In a development that experts say is a reflection of the public’s increasingly fraught relationship with unfettered free markets, virtually all major Democratic contenders have pushed populist platforms.

Those proposals contrast with — and sometimes emulate —Trump’s scattershot form of nationalism. The president’s ostensibly business-friendly agenda frequently involves using the levers of government to try and tip the scales in one direction or another.

In embracing a philosophy of “democratic socialism” at George Washington University on June 12, Sanders went after a host of actors, including President Donald Trump, Wall Street, fossil fuels and Amazon (AMZN) — one of the president’s favorite corporate punching bags (albeit for different reasons).

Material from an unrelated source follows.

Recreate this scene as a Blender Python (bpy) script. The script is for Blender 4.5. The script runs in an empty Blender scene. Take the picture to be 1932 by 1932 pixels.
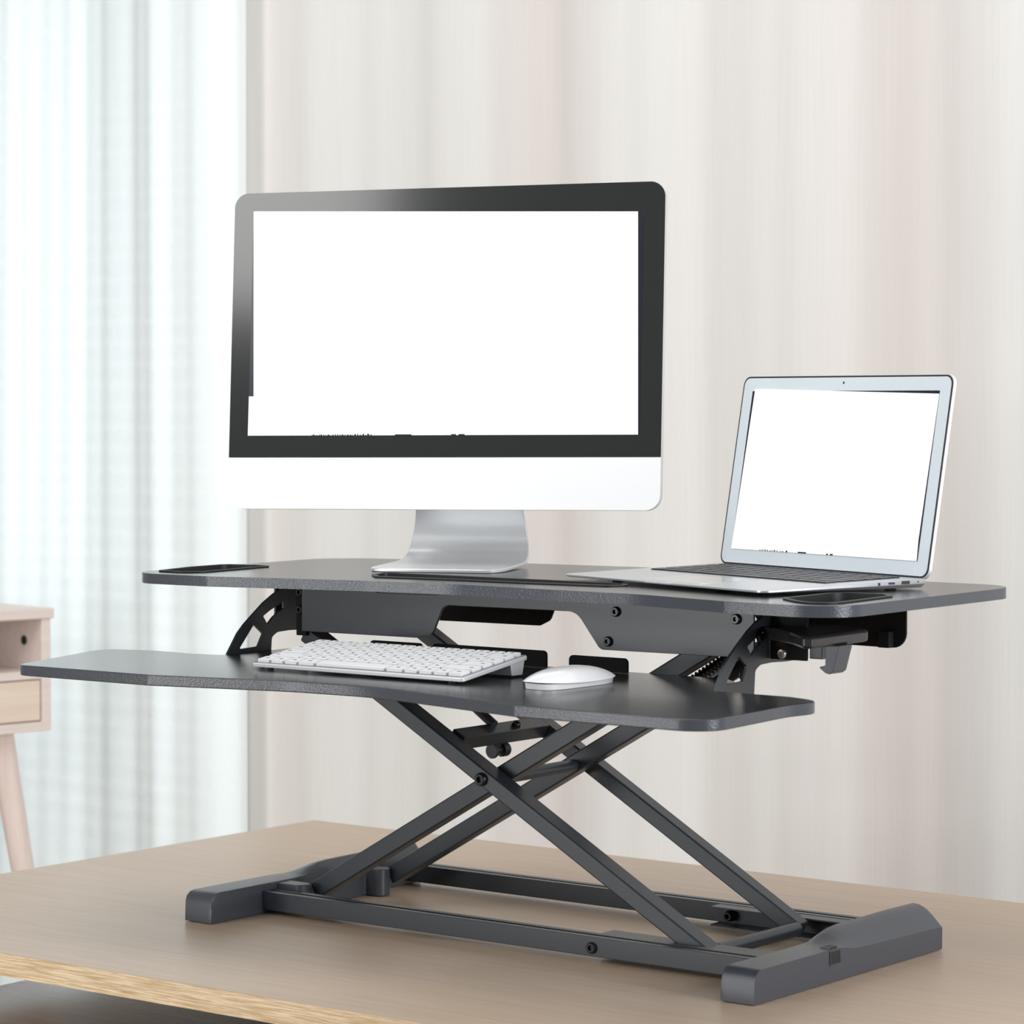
import bpy, bmesh, math, random
from mathutils import Vector, Matrix, noise
R_ = math.radians
random.seed(4)
sc = bpy.context.scene
COL = sc.collection

# ------------------------------------------------------------------ materials
def new_mat(name):
    m = bpy.data.materials.new(name); m.use_nodes = True
    nt = m.node_tree; b = nt.nodes['Principled BSDF']
    return m, nt, b
def setp(b, **k):
    for key, v in k.items():
        b.inputs[key.replace('_', ' ')].default_value = v
def plain(name, col, rough=.5, metal=0., bump=0., scale=200., stretch=(1,1,1), var=0., coat=0., spec=.5, coat_rough=.03):
    m, nt, b = new_mat(name)
    setp(b, Base_Color=(*col, 1), Roughness=rough, Metallic=metal)
    b.inputs['Specular IOR Level'].default_value = spec
    if coat: b.inputs['Coat Weight'].default_value = coat; b.inputs['Coat Roughness'].default_value = coat_rough
    tc = nt.nodes.new('ShaderNodeTexCoord'); mp = nt.nodes.new('ShaderNodeMapping')
    mp.inputs['Scale'].default_value = stretch
    nz = nt.nodes.new('ShaderNodeTexNoise'); nz.inputs['Scale'].default_value = scale; nz.inputs['Detail'].default_value = 4
    nt.links.new(tc.outputs['Object'], mp.inputs[0]); nt.links.new(mp.outputs[0], nz.inputs['Vector'])
    if bump:
        bp = nt.nodes.new('ShaderNodeBump'); bp.inputs['Strength'].default_value = bump; bp.inputs['Distance'].default_value = .001
        nt.links.new(nz.outputs['Fac'], bp.inputs['Height']); nt.links.new(bp.outputs[0], b.inputs['Normal'])
    if var:
        mx = nt.nodes.new('ShaderNodeMix'); mx.data_type = 'RGBA'
        mx.inputs[6].default_value = (*[c*(1-var) for c in col], 1); mx.inputs[7].default_value = (*[min(1, c*(1+var)) for c in col], 1)
        nt.links.new(nz.outputs['Fac'], mx.inputs[0]); nt.links.new(mx.outputs[2], b.inputs['Base Color'])
    return m

def wood(name, c1, c2, along='X', scale=6., rough=.4, fine=1., spec=.5, contrast=(.35, .65), stretch=(.5, 14, 14)):
    m, nt, b = new_mat(name)
    tc = nt.nodes.new('ShaderNodeTexCoord'); mp = nt.nodes.new('ShaderNodeMapping')
    s = {'X': (stretch[0], stretch[1], stretch[2]), 'Y': (stretch[1], stretch[0], stretch[2]), 'Z': (stretch[1], stretch[2], stretch[0])}[along]
    mp.inputs['Scale'].default_value = s
    nz = nt.nodes.new('ShaderNodeTexNoise'); nz.inputs['Scale'].default_value = scale; nz.inputs['Detail'].default_value = 8; nz.inputs['Roughness'].default_value = .65
    nz.inputs['Distortion'].default_value = .3
    cr = nt.nodes.new('ShaderNodeValToRGB')
    cr.color_ramp.elements[0].position = contrast[0]; cr.color_ramp.elements[0].color = (*c1, 1)
    cr.color_ramp.elements[1].position = contrast[1]; cr.color_ramp.elements[1].color = (*c2, 1)
    nt.links.new(tc.outputs['Object'], mp.inputs[0]); nt.links.new(mp.outputs[0], nz.inputs['Vector'])
    nt.links.new(nz.outputs['Fac'], cr.inputs[0]); nt.links.new(cr.outputs[0], b.inputs['Base Color'])
    bp = nt.nodes.new('ShaderNodeBump'); bp.inputs['Strength'].default_value = .15*fine; bp.inputs['Distance'].default_value = .0006
    nt.links.new(nz.outputs['Fac'], bp.inputs['Height']); nt.links.new(bp.outputs[0], b.inputs['Normal'])
    setp(b, Roughness=rough); b.inputs['Specular IOR Level'].default_value = spec
    return m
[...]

Sanders said, “while President Trump and his fellow oligarchs attack us for our support of democratic socialism, they don’t really oppose all forms of socialism.” He quoted Martin Luther King Jr. by charging the U.S. “has socialism for the rich, rugged individualism for the poor.”

A growing body of evidence suggests he might be on to something, especially as segments of the voting public appear more skeptical of capitalism.

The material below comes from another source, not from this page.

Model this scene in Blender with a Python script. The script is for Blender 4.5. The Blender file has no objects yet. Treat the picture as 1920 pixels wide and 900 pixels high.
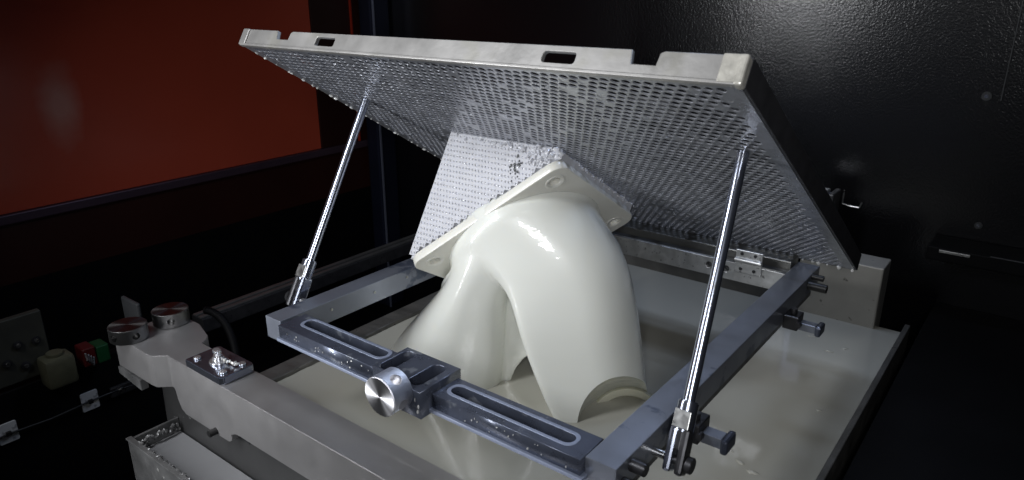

Trump’s largest political victory in office was likely the massive tax reform, which greased the wheels of a stock market rally. In recent days, though, investors have become exasperated with the effects of Trump’s erratic economic policies, which at their core involve an activist federal government.

At various times, Trump has attempted to solve economic insecurity created by his trade wars by doling out billions to farmers affected; has attacked Amazon and car companies that cut jobs or shift production abroad; and has launched a failed attempt to block the AT&T-Time Warner (T) merger.

In some ways, Trump and the Democrats vying to unseat him have captured the post-2008 economic mood, economists say.

“In the immediate wake of the financial crisis a decade ago, the government came to the aid of the big banks, but not to many of the individual homeowners who borrowed from the big banks,” said William Galston, a senior fellow at the Brookings Institution.